Sacramento water providers are planning how they will meet and cover the costs of complying with new federal limits on “forever chemicals.”
One local water agency estimates it will cost $45 million to remove the chemicals, also known as perfluoroalkyl and polyfluoroalkyl substances or PFAS, from contaminated groundwater wells.
The U.S. Environmental Protection Agency announced new drinking water standards last week in an effort to reduce exposure to the chemicals, which are used in a variety of products, take a long time to break down and may cause health issues. Public water systems must test for the chemicals and have five years to reduce them if they exceed the new limits.
About six of the Sacramento County Water Agency’s 70 wells wouldn’t meet the new standards, county spokesperson Matt Robinson said Tuesday.
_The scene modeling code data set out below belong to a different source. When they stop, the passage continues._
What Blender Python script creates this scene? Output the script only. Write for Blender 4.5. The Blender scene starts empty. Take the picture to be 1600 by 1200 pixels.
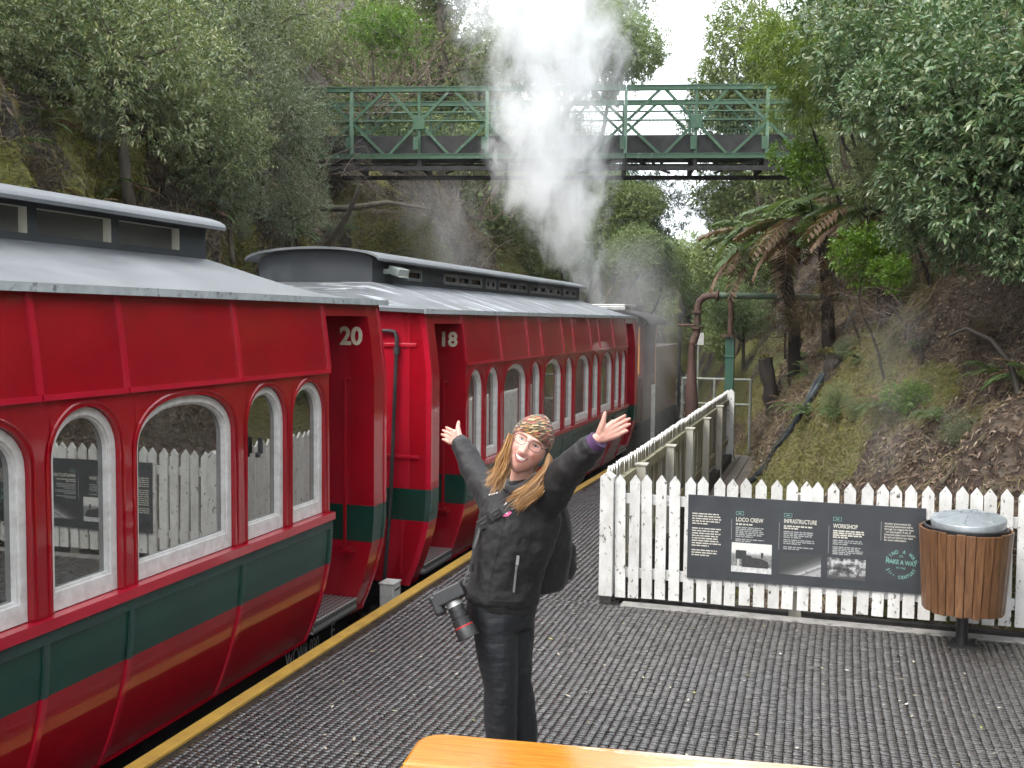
import bpy, bmesh, math, random
import numpy as np
from mathutils import Vector, Matrix, Quaternion

random.seed(7)
RNG = np.random.default_rng(11)
R = math.radians
SC = bpy.context.scene
COL = SC.collection

# ------------------------------------------------------------------ camera
cam_data = bpy.data.cameras.new('camera')
cam_data.sensor_fit = 'HORIZONTAL'
cam_data.sensor_width = 36.0
cam_data.lens = 36.0
cam_data.clip_start = 0.05
cam_data.clip_end = 3000
camera = bpy.data.objects.new('camera', cam_data)
COL.objects.link(camera)
YAW, PITCH, ROLL, CAM_H = R(17.289), R(3.585), R(0.602), 2.15
fw = Vector((-math.sin(YAW) * math.cos(PITCH), math.cos(YAW) * math.cos(PITCH), -math.sin(PITCH)))
rt = Vector((math.cos(YAW), math.sin(YAW), 0))
dn = -(rt.cross(fw))
ua = math.cos(ROLL) * rt - math.sin(ROLL) * dn
va = math.sin(ROLL) * rt + math.cos(ROLL) * dn
mw = Matrix((ua, -va, -fw)).transposed().to_4x4()
mw.translation = (0, 0, CAM_H)
camera.matrix_world = mw
SC.camera = camera

# ------------------------------------------------------------------ sky and sun (bright overcast)
SUN_EL, SUN_AZ = R(52), R(215)
world = bpy.data.worlds.new('World')
SC.world = world
world.use_nodes = True
wn, wl = world.node_tree.nodes, world.node_tree.links
wn.clear()
w_out = wn.new('ShaderNodeOutputWorld')
w_bg = wn.new('ShaderNodeBackground')
w_sky = wn.new('ShaderNodeTexSky')
w_sky.sky_type = 'NISHITA'
w_sky.sun_disc = False
w_sky.sun_elevation = SUN_EL
w_sky.sun_rotation = SUN_AZ
w_sky.air_density = 1.0
w_sky.dust_density = 4.0
w_sky.ozone_density = 1.0
w_mix = wn.new('ShaderNodeMix')
w_mix.data_type = 'RGBA'
w_mix.inputs['Factor'].default_value = 0.82          # even cloud cover over the clear sky
w_mix.inputs['B'].default_value = (8.6, 9.0, 9.5, 1)
w_bg.inputs['Strength'].default_value = 0.15
wl.new(w_sky.outputs[0], w_mix.inputs['A'])
wl.new(w_mix.outputs['Result'], w_bg.inputs['Color'])
wl.new(w_bg.outputs[0], w_out.inputs[0])

sun_data = bpy.data.lights.new('sun', 'SUN')
sun_data.energy = 1.5
sun_data.angle = R(25)
sun_data.color = (1.0, 0.96, 0.9)
sun = bpy.data.objects.new('sun', sun_data)
COL.objects.link(sun)
sd = Vector((math.sin(SUN_AZ) * math.cos(SUN_EL), math.cos(SUN_AZ) * math.cos(SUN_EL), math.sin(SUN_EL)))
sun.rotation_euler = sd.to_track_quat('Z', 'Y').to_euler()

SC.view_settings.view_transform = 'Standard'
SC.view_settings.look = 'None'
SC.view_settings.gamma = 1
SC.view_settings.use_curve_mapping = False
SC.view_settings.exposure = 1.25
SC.render.engine = 'CYCLES'
cy = SC.cycles
cy.use_denoising = True
cy.max_bounces = 7
cy.diffuse_bounces = 3
cy.glossy_bounces = 4
cy.transmission_bounces = 4
cy.transparent_max_bounces = 8
cy.volume_bounces = 6
cy.volume_max_steps = 160
cy.use_adaptive_sampling = True
cy.adaptive_threshold = 0.035
cy.sample_clamp_indirect = 6

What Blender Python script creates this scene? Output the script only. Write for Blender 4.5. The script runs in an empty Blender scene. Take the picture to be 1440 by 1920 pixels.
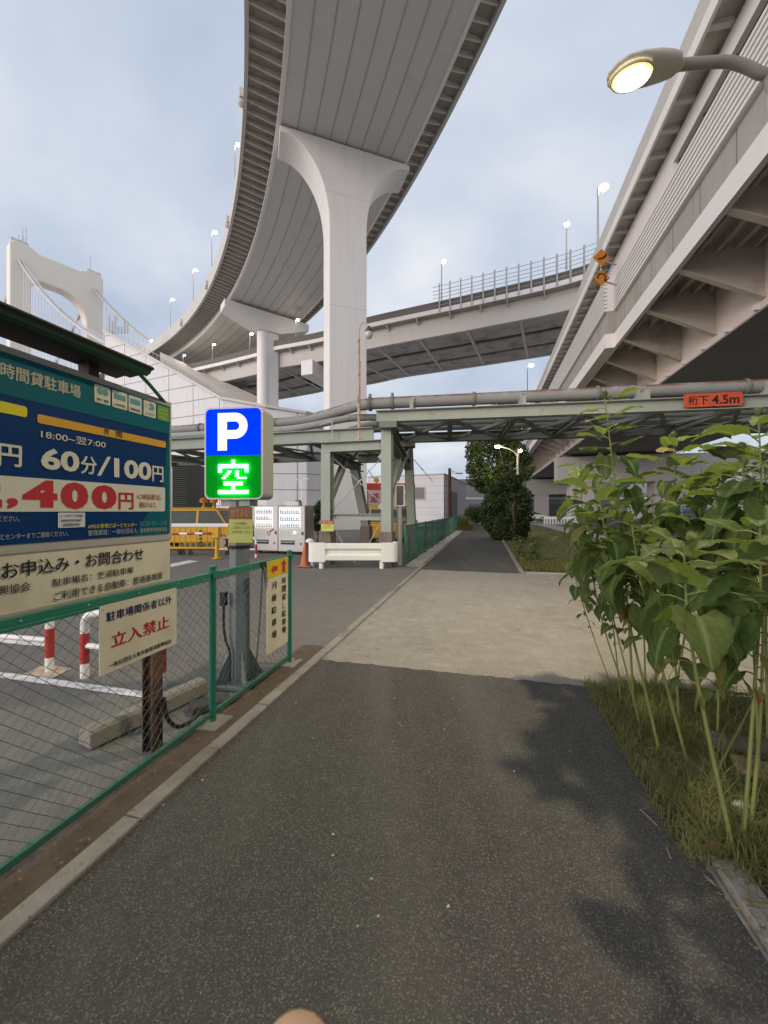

But those wells are among the 15 the agency stopped operating over a couple years after detecting forever chemicals in them, Robinson said.
“Fortunately for the Sacramento County Water Agency, we have enough water,” Robinson said. “So, by taking these 15 wells offline, we're not being impacted.”
The agency doesn’t know why the sites have higher PFAS levels compared to the rest of its system, but he said a consultant estimated each well will cost $3 million to fix.
Although settlement money from a class-action lawsuit, grants and loans could help cover the costs, Robinson said the county is considering the potential of raising water rates.
If the agency increases rates for its about 58,000 customers, he said it will also be because of other water system improvements – not just forever chemicals.
California American Water, or Cal-Am, is one of more than 20 other water systems in Sacramento County. Spokesperson Evan Jacobs said the company, which serves about 65,000 homes and businesses in the region, aims to comply with the new standards in a cost-effective way.
“Our focus is really on technology, efficiencies of scale and cost management to ensure that we're installing the treatment we need to continue providing safe, clean water while not driving up rates too much,” Jacobs said. “We need to also focus on the affordability of this.”
The company operates 112 wells in the Sacramento region and is looking to install about five new ones a year for the next few years, Jacobs said. To increase efficiency, the company is considering strategies such as building a cluster of wells that could be connected to a single treatment plant. Installing new wells in areas that aren’t affected by forever chemicals is another strategy, Jacobs added.
Cal-Am has been treating one well in Rancho Cordova for PFAS contamination since 2017, Jacobs said. The company sued the federal government in 2020, alleging it spent $1.29 million to install a granular activated carbon treatment system because the military contaminated the groundwater at Mather Air Force Base with PFAS. Fire-fighting foam the Air Force used for training at the base allegedly leached into the aquifer the Rancho Cordova well draws from.
The complaint became part of the class action lawsuit — the same one the Sacramento County Water Agency referenced — against the company DuPont, which produces PFAS. Cal-Am is in the process of working on claims under the settlement, Jacobs said.
But higher levels of forever chemicals in some Sacramento-area groundwater wells could be linked to structural matters, too. Carlos Eliason, spokesperson for the City of Sacramento Department of Utilities, said building wells deeper decreases possible PFAS contamination.
Sacramento’s older wells are more shallow in comparison to the ones at a new facility near Cosumnes River College, which treats water from as far as 1,200 feet underground, Eliason said. Some well sites also aren’t big enough to add a lot of additional equipment to treat the water for PFAS, Eliason said.
The city, which gets 20% of its water from groundwater and the rest from the Sacramento and American rivers, has 30 permitted wells. Nine are in service, while the rest aren’t currently being used for various reasons, including the city’s strategy of letting groundwater wells recharge during wet years while drawing from them more frequently during dry years.
The city has no history of detecting PFAS in its water from the rivers, but Eliason said meeting the new forever chemical standards could cost at least tens of millions of dollars. City staff are coming up with a financial plan for compliance and are trying to balance quality and affordability, he added.